Are the creation operators on the fermionic Fock space bounded linear operators?

Question

Let $H$ be a Hilbert space, denoting single-particle states, and $\mathfrak{F}$ be the fermionic Fock space.
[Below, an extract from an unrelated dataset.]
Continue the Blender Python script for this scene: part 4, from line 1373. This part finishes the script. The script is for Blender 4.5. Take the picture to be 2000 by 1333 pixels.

If $f\in H$, then is the creation operator $c^*(f)$ a bounded linear operator on $\mathfrak{F}$? If so, what is its norm?

Answer 1

The operator is indeed bounded, its norm is $\|f\|$. A fun trick to see what the norm is can be done by utilising the CAR: $$\{c^*(f), c(f)\}=\|f\|^2, \qquad2c^*(f)\,c^*(f)=\{c^*(f),c^*(f)\}=0=\{c(f),c(f)\}=2c(f)\,c(f).$$ So you get: $$c^*(f)\,c(f)\,c^*(f)\,c(f)= c^*(f)\{c(f),c^*(f)\} c(f)-c^*(f)\,c^*(f)\,c(f)\,c(f)=\|f\|^2c^*(f)\,c(f).$$ Which you use for: $$\|c^*(f)\|^4 = (\|c^*(f)\|^2)^2 = \|c^*(f)c(f)\|^2 = \|c^*(f)c(f)c^*(f)c(f)\|=\|f\|^2\,\|c^*(f)\,c(f)\| \\ =\|f\|^2\,\|c^*(f)\|^2$$ from which $\|c^*(f)\|=\|f\|$ follows. (In the above line the relation $\|A\|^2=\|AA^*\|$ was used twice, once for $A=c^*(f)$ and once for $A=c^*(f)\,c(f)$.)